Pair Programming Study

May 26, 2006 23:28

Last week I was contacted by Robert Plummer from the CS dept. at Stanford. He recently published a paper on a study about pair programming conducted at Stanford and is currently conducting a follow-up study for which they require professional software developers as subjects. It sounded like an interesting project so I granted his request and spent a few hours in the Center for Design Research yesterday engaged in a pair programming exercise with another randomly selected professional software developer.

We started out by filling out a brief survey about our prior experiences with and existing opinions of pair programming et al and then completing a warm-up coding exercise together. After that they handed us a 3-page description of a programming task, answered a few questions we had about it and left us alone to implement a solution. They wanted to capture as much information about the development process as possible so, in addition to recording both our displays, they had 4 videocameras watching us from different angles and each of us had throat mikes. We were provided with a whiteboard and blank paper on which to sketch or scribble anything we needed and they took digital photographs of these at the end.

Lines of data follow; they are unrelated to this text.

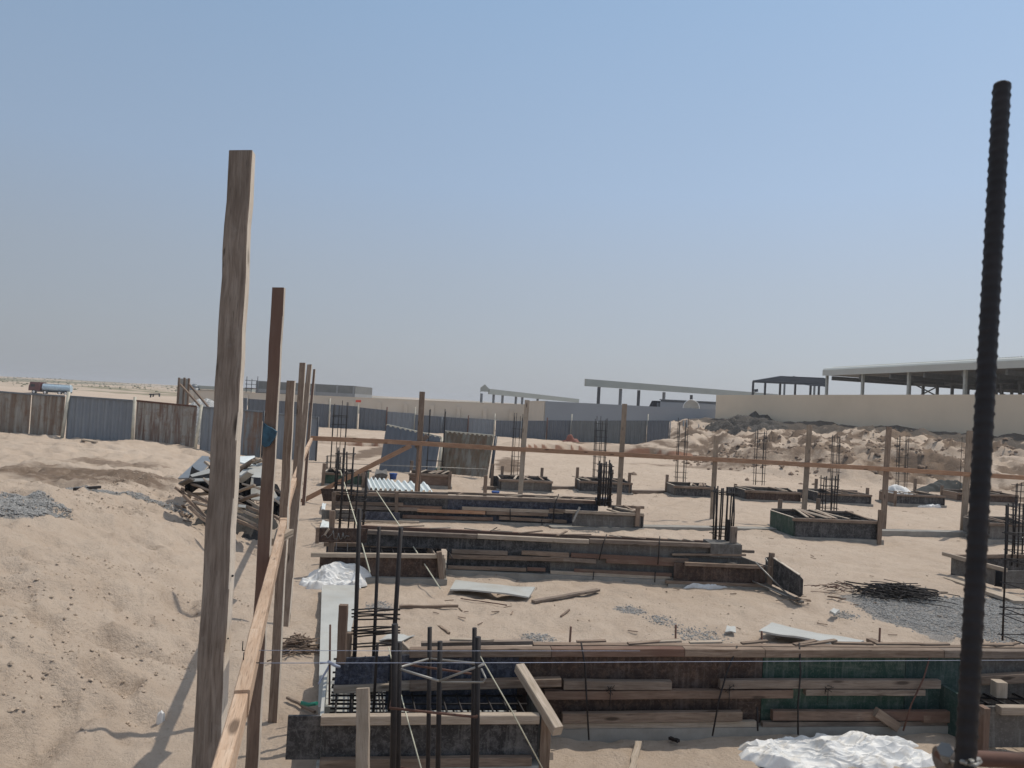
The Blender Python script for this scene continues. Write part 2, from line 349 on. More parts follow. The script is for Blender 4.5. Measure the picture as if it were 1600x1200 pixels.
    def build(s, name, m, parent=None, origin=None, mods=None):
        me = bpy.data.meshes.new(name)
        if parent is not None: o0 = Vector(parent['_w'])
        elif origin is not None: o0 = Vector(origin)
        else:
            xs = [p[0] for p in s.v]; ys = [p[1] for p in s.v]; zs = [p[2] for p in s.v]
            o0 = Vector(((min(xs)+max(xs))/2, (min(ys)+max(ys))/2, min(zs)))
        me.from_pydata([(p[0]-o0.x, p[1]-o0.y, p[2]-o0.z) for p in s.v], [], s.f)
        uvl = me.uv_layers.new(name='UVMap'); uvl.data.foreach_set('uv', np.array(s.uv, dtype=np.float32).ravel())
        me.polygons.foreach_set('use_smooth', s.sm); me.materials.append(m if not isinstance(m, str) else M[m]); me.update()
        o = bpy.data.objects.new(name, me); col.objects.link(o)
        if parent is not None: o.parent = parent
        else: o.location = o0
        o['_w'] = list(o0)
        for k in (mods or []):
            md = o.modifiers.new(k, 'SOLIDIFY'); md.thickness = .004; md.offset = 0
        return o
def tag(o, label, cat, group=None, kind=None):
    if label: o['label'] = label
    if cat: o['category'] = cat
    if group: o['group'] = group
    if kind: o['kind'] = kind
    return o
def thing(name, label, cat, loc, group=None):
    o = bpy.data.objects.new(name, None); col.objects.link(o); o.location = loc; o['_w'] = list(loc); o.empty_display_size = .1
    return tag(o, label, cat, group)
class Face:
    """a vertical plane through two ground points; off > 0 is towards the camera"""
    def __init__(s, A, B):
        s.A = Vector((A[0], A[1], 0)); s.d = Vector((B[0]-A[0], B[1]-A[1], 0)); s.L = s.d.length; s.d.normalize(); s.n = Vector((s.d.y, -s.d.x, 0))
    def P(s, t, off, z): return s.A+s.d*t+s.n*off+Vector((0, 0, z))
    def sz(s, u, v, off=0):
        r = ray(u, v); o = Vector((0, 0, EYE)); a = s.A+s.n*off; k = (a-o).dot(s.n)/r.dot(s.n); p = o+r*k; return (p-a).dot(s.d), p.z
    def px(s, u, v, off=0): t, z = s.sz(u, v, off); return s.P(t, off, z)
# ================================================================== GROUND
def build_ground():
    af = np.radians(np.linspace(-46, 46, 640)); ac = np.radians(np.linspace(46, 314, 60))[1:-1]
    ang = np.concatenate([af, ac]); na = len(ang)
    rr = np.concatenate([[.05, .4, .8, 1.2, 1.6], 2.0*np.exp(np.linspace(0, math.log(2500), 960))]); nr = len(rr)
    A, Rr = np.meshgrid(ang, rr); X = np.sin(A)*Rr; Y = np.cos(A)*Rr
    h, s, t, al, dp, dp2, r = fields(X.ravel(), Y.ravel())
    X = X.ravel(); Y = Y.ravel()
    co = np.stack([X, Y, h], 1).astype(np.float32)
    i = np.arange(nr-1)[:, None]*na; k = np.arange(na)[None, :]; k2 = (k+1) % na
    F = np.stack([i+k, i+na+k, i+na+k2, i+k2], -1).reshape(-1, 4)[:, ::-1]
    me = bpy.data.meshes.new('ground'); me.vertices.add(len(co)); me.vertices.foreach_set('co', co.ravel())
    me.loops.add(F.size); me.loops.foreach_set('vertex_index', F.ravel().astype(np.int32))
    me.polygons.add(len(F)); me.polygons.foreach_set('loop_start', np.arange(0, F.size, 4, dtype=np.int32)); me.polygons.foreach_set('loop_total', np.full(len(F), 4, dtype=np.int32))
    me.polygons.foreach_set('use_smooth', np.ones(len(F), bool)); me.update(calc_edges=True)
    # what lies on the sand: gravel dust, brown dirt with painted scarp shade, dark topsoil, reddish subsoil, scrub
    gr = np.zeros(len(X)); wob = .25*fbm(X*1.5, Y*1.5, 3, 91)
    def blob(cx, cy, ax, ay, rot, k=1.0, e=.25):
        c, sn = math.cos(rot), math.sin(rot); dx = X-cx; dy = Y-cy
        q = np.sqrt(((dx*c+dy*sn)/ax)**2+((-dx*sn+dy*c)/ay)**2)+wob; return k*(1-ss(1-e, 1+e, q))
    for g in GRAVEL: gr = np.maximum(gr, blob(*g))
    dirt = np.zeros(len(X))
    for g in DIRT: dirt = np.maximum(dirt, blob(*g))
    on = (al > -14) & (t < 16)
    darks = np.where(on, (1-ss(1.4, 3.2, t+1.1*fbm(al*.45, t*.9, 4, 95)+np.where(al > 24, -2.5, 0)+np.where(al < 5, .8, 0))), 0)*np.where(t > -.6, 1, 0)
    cl = np.clip(fbm(al*.5+t*.3, t*.9, 4, 97)-.3, 0, 1)*2.2
    scf = fields.sc; scarp = np.maximum(scf, .7*np.clip((1-np.abs(vn(al*.5+t*.55, t*.75-al*.2, 23)))**2.6*1.5*ss(-.3, .2, vn(al*.3, t*.3, 24)), 0, 1))
    dirt = np.maximum(dirt, np.where(on & (t > 1), (.06+np.maximum(cl*.8, scarp))*(1-ss(14, 20, t)), 0))  # scarp steps: brown dirt tone that also stands in for their shade
    red = np.maximum(((dp > .68) & (dp < 1.0))*1.0, ((dp2 > .6) & (dp2 < 1.0))*1.0)*np.where(h < .12, 1, .3)
    scrub = ss(110, 190, r)*(.22+.68*ss(-.1, .5, fbm(X*.012, Y*.035, 5, 99)+.2*vn(X*.2, Y*.2, 98)))*(1-.6*ss(700, 1500, r))
    for nm, arr in (('gravel', gr), ('dirt', dirt), ('topsoil', darks), ('subsoil', red), ('scrub', scrub)):
        a = me.attributes.new(nm, 'FLOAT', 'POINT'); a.data.foreach_set('value', np.clip(arr, 0, 1).astype(np.float32))
    m, nt, b = mat('desert_sand'); N = NT(nt); v = N.coord('Object', rnd=False)
    def at(n_): x = N.n('ShaderNodeAttribute'); x.attribute_name = n_; return x.outputs['Fac']
    n1 = N.noise(v, .35, 6, .6); n2 = N.noise(v, 3.0, 6, .65); n3 = N.noise(v, 26, 6, .75); n4 = N.noise(v, 110, 3, .7)
    a = N.mix(N.ramp(n1, [(.35, 0.0), (.65, 1.0)]), (.485, .388, .305), (.545, .444, .355))
    a = N.mix(N.ramp(n2, [(.42, 0.0), (.72, .6)]), a, (.43, .33, .252))
    a = N.mix(N.ramp(n3, [(.56, 0.0), (.68, .55)]), a, (.30, .225, .165))
    a = N.mix(N.ramp(n4, [(.6, 0.0), (.75, .35)]), a, (.6, .5, .4))
    a = N.mix(N.ramp(N.math('MULTIPLY', at('dirt'), N.ramp(n2, [(.3, .55), (.55, 1.0)])), [(.12, 0.0), (.55, .85)]), a, (.145, .10, .07))
    gcol = N.ramp(n4, [(.35, (.10, .095, .09)), (.5, (.25, .24, .23)), (.65, (.43, .41, .39))])
    a = N.mix(N.ramp(N.math('ADD', at('gravel'), N.math('MULTIPLY', N.math('SUBTRACT', n3, .5), 1.4)), [(.35, 0.0), (.6, .9)]), a, gcol)
    a = N.mix(N.ramp(N.math('ADD', at('topsoil'), N.math('MULTIPLY', N.math('SUBTRACT', n2, .5), 1.0)), [(.3, 0.0), (.6, .95)]), a, N.ramp(n3, [(.35, (.06, .053, .046)), (.65, (.15, .125, .105))]))
    a = N.mix(N.ramp(at('subsoil'), [(.3, 0.0), (.8, .9)]), a, (.24, .12, .075))
    a = N.mix(N.ramp(N.math('MULTIPLY', at('scrub'), N.ramp(N.noise(v, .16, 5, .7), [(.35, .5), (.6, 1.0)])), [(.1, 0.0), (.5, .9)]), a, (.21, .19, .125))
    N.l(a, b.inputs['Base Color']); b.inputs['Roughness'].default_value = .95; b.inputs['Specular IOR Level'].default_value = .1
    hh = N.math('ADD', N.math('MULTIPLY', n2, 1.0), N.math('ADD', N.math('MULTIPLY', n3, .5), N.math('MULTIPLY', n4, .12)))
    N.bump(hh, 1.0, .06, b)
    me.materials.append(m); o = bpy.data.objects.new('ground', me); col.objects.link(o); tag(o, 'pale desert sand of the site, running out to scrubby desert', 'ground', kind='structure')
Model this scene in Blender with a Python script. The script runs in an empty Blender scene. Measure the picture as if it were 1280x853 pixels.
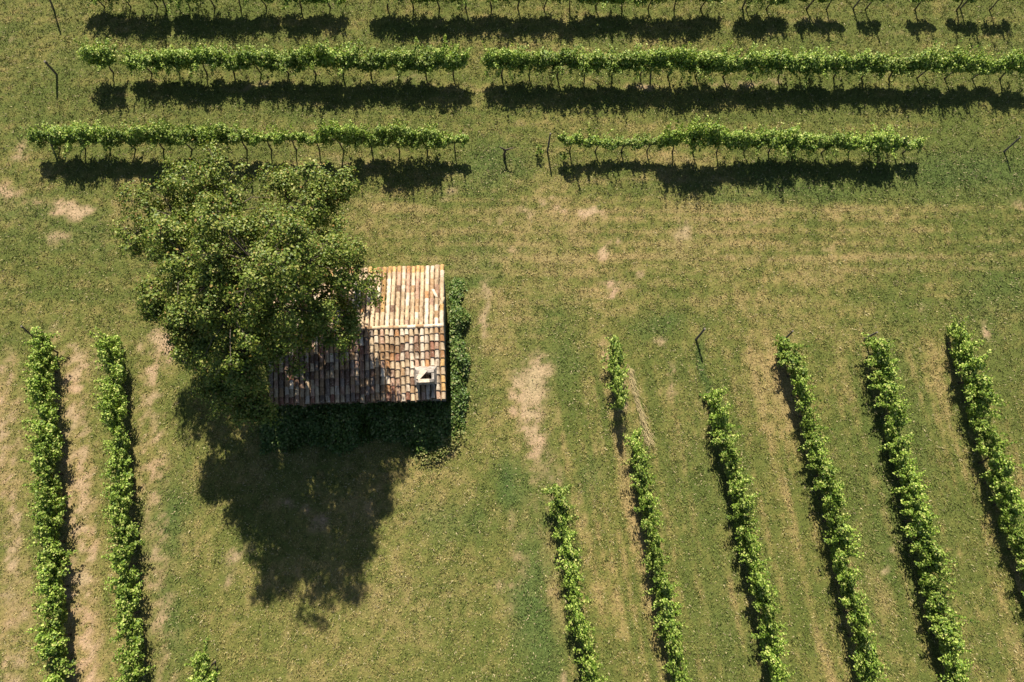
import bpy, math, random
import numpy as np
from mathutils import Vector, Matrix, Euler

random.seed(7)
RNG = np.random.default_rng(11)
SC = bpy.context.scene
COL = SC.collection
R = math.radians

# ------------------------------------------------------------------ camera
H = 34.0
FOC = 853.0
cam_d = bpy.data.cameras.new('camera')
cam = bpy.data.objects.new('camera', cam_d)
COL.objects.link(cam)
cam.location = (0, 0, H)
cam.rotation_euler = (R(16.0), R(-1.1), 0)
cam_d.lens = 24.0
cam_d.sensor_width = 36.0
cam_d.clip_end = 6000
SC.camera = cam
ROT = np.array(cam.rotation_euler.to_matrix())

def at(px, py, z=0.0):
    """point of the place seen at photo pixel (px, py) at height z"""
    d = ROT @ np.array([(px - 640) / FOC, -(py - 426.5) / FOC, -1.0])
    t = (z - H) / d[2]
    return np.array([d[0] * t, d[1] * t, z])

def to_px(P):
    Q = (np.asarray(P, float) - np.array([0, 0, H])) @ ROT
    return 640 + FOC * Q[:, 0] / -Q[:, 2], 426.5 - FOC * Q[:, 1] / -Q[:, 2]

# ------------------------------------------------------------------ numpy noise
_LAT = np.random.default_rng(5).random((256, 256))
def vnoise(x, y):
    xi = np.floor(x).astype(int); yi = np.floor(y).astype(int)
    fx = x - xi; fy = y - yi
    fx = fx * fx * (3 - 2 * fx); fy = fy * fy * (3 - 2 * fy)
    a = _LAT[xi % 256, yi % 256]; b = _LAT[(xi + 1) % 256, yi % 256]
    c = _LAT[xi % 256, (yi + 1) % 256]; d = _LAT[(xi + 1) % 256, (yi + 1) % 256]
    return (a * (1 - fx) + b * fx) * (1 - fy) + (c * (1 - fx) + d * fx) * fy
def fbm(x, y, o=4):
    s = 0; a = .5; t = 0
    for k in range(o):
        s = s + a * vnoise(x * 2 ** k + 17.3 * k, y * 2 ** k + 5.1 * k); t += a; a *= .55
    return s / t
def sstep(a, b, x):
    t = np.clip((x - a) / (b - a), 0, 1)
    return t * t * (3 - 2 * t)

# ------------------------------------------------------------------ mesh helpers
def link(o, parent=None):
    COL.objects.link(o)
    if parent is not None:
        o.parent = parent
    return o

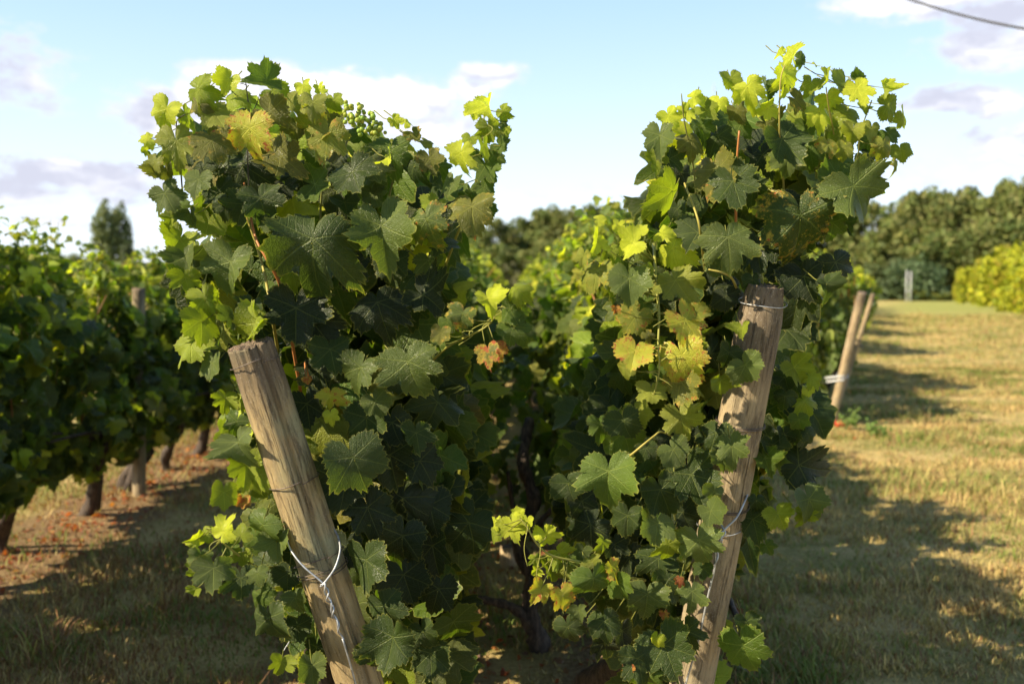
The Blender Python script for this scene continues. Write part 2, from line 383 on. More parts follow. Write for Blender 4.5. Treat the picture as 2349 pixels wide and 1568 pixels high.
# ------------------------------------------------------------------ leaves
OUT = [(0, 1.04), (10, .98), (23, .83), (29, .77), (35, .84), (48, .97), (57, .95), (69, .84), (79, .74), (86, .77), (98, .84), (111, .83), (125, .77),
       (140, .73), (154, .65), (166, .52), (174, .34), (180, .10)]
def leaf_template(nth, rings, seed, teeth=34, deep=1., fold=.25, cup=.2, wave=.12, droop=.3):
    g = np.random.default_rng(seed); half = nth//2
    th = np.linspace(0, 180, half+1); r0 = np.interp(th, *zip(*OUT))
    sin_ = np.interp(th, [0, 20, 29, 38, 65, 80, 95, 180], [0, 0, 1, 0, 0, 1, 0, 0])
    def side():
        tw = th+g.normal(0, 4.5)*np.sin(np.radians(th))+g.normal(0, 3.5)*np.sin(np.radians(th*2))
        rq = np.interp(tw, *zip(*OUT)); sq = np.interp(tw, [0, 20, 29, 38, 65, 80, 95, 180], [0, 0, 1, 0, 0, 1, 0, 0])
        r = rq*(1-sq*(deep-1)*.42)*(1+.085*np.interp(th, np.linspace(0, 180, 7), g.normal(0, 1, 7)))
        if teeth:
            ph = (th/180*teeth/2+g.random()*.3) % 1; r = r*(1.02-.125*np.where(ph < .65, ph/.65, (1-ph)/.35)+.04*np.sin(th*.9+g.random()*6))
        return r
    ra, rb = side(), side(); rb[0] = ra[0]
    ang = np.radians(np.concatenate([th, 360-th[1:-1][::-1]])); r = np.concatenate([ra, rb[1:-1][::-1]])
    V = [(0, 0)]; fr = [0.]
    for f in rings:
        rr = r*f if f == 1 else f*(r*.45+.55*np.interp(np.degrees(np.where(ang > PI, 2*PI-ang, ang)), [0, 60, 120, 165, 180], [.95, .9, .75, .5, .1]))
        V += list(zip(rr*np.sin(ang), rr*np.cos(ang))); fr += [f]*len(ang)
    V = np.array(V); n = len(ang); T = [(0, 1+(j+1) % n, 1+j) for j in range(n)]
    for k in range(len(rings)-1):
        for j in range(n):
            a = 1+k*n+j; b = 1+k*n+(j+1) % n; T += [(a, b, b+n), (a, b+n, a+n)]
    T = np.array(T); x, y = V[:, 0], V[:, 1]; R = np.hypot(x, y); A = np.arctan2(x, y)
    z = fold*np.abs(x)*(.6+.4*R)-cup*R*R-droop*np.maximum(y, 0)**2*.5+wave*np.sin(3*A+g.random()*6)*R*R+wave*.55*np.sin(7*A+g.random()*6)*R**3
    z += .045*np.abs(np.sin(2.9*A))*R*(1 if teeth else 0)+g.normal(0, .12)*x*y+g.normal(0, .1)*x
    V3 = np.stack([x, y, z], 1)
    # make the front (normal +Z) face up
    a, b, c = V3[T[0, 0]], V3[T[0, 1]], V3[T[0, 2]]
    if np.cross(b-a, c-a)[2] < 0: T = T[:, ::-1]
    return V3, T, V, np.array(fr)
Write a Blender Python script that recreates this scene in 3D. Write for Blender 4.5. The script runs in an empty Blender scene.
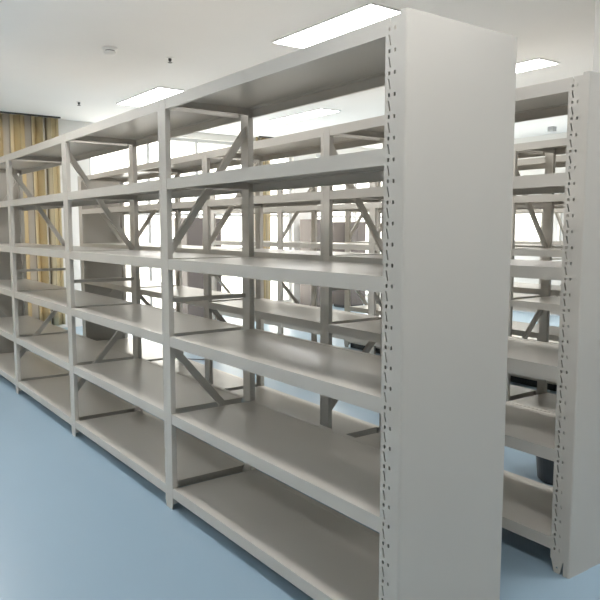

The other programmer, Dan, was both friendly and competent so we got along very well. We started out by discussing possible strategies for solving the problem and then sketched visual representations of our architecture, data structures and control flow. After a break for lunch we began writing code. Despite our initial design efforts, we had to return to the whiteboard a couple of times to flesh out the details for certain parts of the code. When we had a skeletal implementation we tested it with the supplied test harness and found some nasty bugs that we had to fix before tackling the edge cases, polishing up the output formatting and cleaning up the code a bit. Along the way we made snarky comments about the quality of the provided framework, took turns at the keyboard and frequently caught each other's mistakes or made suggestions to improve code the other was writing; good times :-)

When we were finally done, the researchers had us fill out an exit survey about our experiences and interviewed us each privately about our thoughts on each other's abilities and working style. They still have a good chunk of these sessions to run before they can analyse the data but I'm hoping to learn some interesting things when they finally do publish the results. Apparently this is the first ever study about pair programming to use professional software developers instead of students or to use a challenging task that takes a few hours instead of a trivial one that was usually solved within an hour or to record and analyse the process itself in addition to just the resultant code!